The Book of Common Prayer summarizes the power of the Holy Spirit in this way: “The Holy Spirit leads us into all truth and enables us to grow in the likeness of Christ.” And “we recognize the presence of the Holy Spirit when we confess Jesus Christ as Lord and are brought into love and harmony with God, ourselves, with our neighbors, and with all creation.” In other words, we recognize the presence of the Holy Spirit when we stop being strangers with God, ourselves, our neighbors, and all creation.

Today, throughout the church, we are going to welcome new members into the family of Jesus Christ through the sacrament of baptism. In this family we celebrate the gifts of Pentecost. We acknowledge and rejoice in the gifts of the Holy Spirit. We recognize diversity as a good thing. We believe we can, we must, communicate – speaking and listening and making friends out of strangers. As the baptized, we make promises to seek and serve Christ in all persons, not just people who look like us or talk like us or believe like us. We promise to respect the dignity of all people. We promise to love our neighbors – even people strange to us – as ourselves.
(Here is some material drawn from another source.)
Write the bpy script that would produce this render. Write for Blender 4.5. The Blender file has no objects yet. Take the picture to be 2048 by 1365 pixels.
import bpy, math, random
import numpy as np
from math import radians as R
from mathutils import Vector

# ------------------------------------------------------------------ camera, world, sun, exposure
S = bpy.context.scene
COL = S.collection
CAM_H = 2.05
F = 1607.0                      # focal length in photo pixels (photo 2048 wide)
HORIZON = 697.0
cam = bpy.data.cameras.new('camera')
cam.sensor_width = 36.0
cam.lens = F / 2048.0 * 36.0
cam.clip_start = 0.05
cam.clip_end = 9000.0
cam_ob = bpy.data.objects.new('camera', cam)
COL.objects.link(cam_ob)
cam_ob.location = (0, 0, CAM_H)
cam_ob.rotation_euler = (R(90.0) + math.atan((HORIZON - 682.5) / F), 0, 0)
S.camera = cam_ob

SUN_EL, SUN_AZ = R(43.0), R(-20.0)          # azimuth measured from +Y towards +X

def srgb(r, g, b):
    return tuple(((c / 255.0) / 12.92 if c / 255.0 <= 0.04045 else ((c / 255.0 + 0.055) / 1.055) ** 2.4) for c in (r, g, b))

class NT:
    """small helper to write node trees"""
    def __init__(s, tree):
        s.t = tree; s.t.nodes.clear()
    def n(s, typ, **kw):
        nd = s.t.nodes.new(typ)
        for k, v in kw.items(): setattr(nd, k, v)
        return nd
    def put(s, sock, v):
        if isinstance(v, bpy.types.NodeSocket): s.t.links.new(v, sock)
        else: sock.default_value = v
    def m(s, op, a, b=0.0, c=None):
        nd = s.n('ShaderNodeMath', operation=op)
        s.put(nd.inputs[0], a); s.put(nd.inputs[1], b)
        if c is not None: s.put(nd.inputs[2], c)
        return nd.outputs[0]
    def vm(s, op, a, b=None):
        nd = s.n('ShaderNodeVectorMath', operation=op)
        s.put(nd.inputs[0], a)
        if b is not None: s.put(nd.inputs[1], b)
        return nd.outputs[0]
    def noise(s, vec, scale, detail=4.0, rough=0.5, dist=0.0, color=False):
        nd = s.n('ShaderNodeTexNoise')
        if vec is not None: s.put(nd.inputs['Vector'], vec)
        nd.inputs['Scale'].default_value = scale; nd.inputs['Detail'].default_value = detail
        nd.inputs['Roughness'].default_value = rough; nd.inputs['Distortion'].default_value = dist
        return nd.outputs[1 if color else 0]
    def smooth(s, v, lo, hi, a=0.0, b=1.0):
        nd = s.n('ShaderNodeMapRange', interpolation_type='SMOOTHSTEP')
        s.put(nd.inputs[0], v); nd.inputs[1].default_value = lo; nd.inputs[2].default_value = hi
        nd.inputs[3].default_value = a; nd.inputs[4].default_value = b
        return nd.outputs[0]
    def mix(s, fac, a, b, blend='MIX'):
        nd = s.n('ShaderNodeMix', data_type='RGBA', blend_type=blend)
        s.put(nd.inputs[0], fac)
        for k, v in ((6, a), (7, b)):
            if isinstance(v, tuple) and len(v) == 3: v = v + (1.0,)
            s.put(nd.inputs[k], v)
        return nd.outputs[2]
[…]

This kind of love – this kind of welcome of others, speaking and listening to others – will look very strange to people outside the family. It did on that first Pentecost. About all this harmony amongst strangers and communication across barriers and love flying around like tongues of fire caught by the wind, onlookers said, “What’s going on here? They must be drunk!” When we’re living with the reckless joy God makes possible, when we are emboldened to work for justice and peace among all people, when we delight in diversity, and see no one, ultimately, as a stranger, but rather as someone who bears the very image of God, they may wonder what’s gotten into us. They may ridicule us. They may think we’re a little strange.

Or perhaps they’ll want to join us, being brought into love and harmony with God, ourselves, our neighbors, and all creation, and we’ll be strangers no more.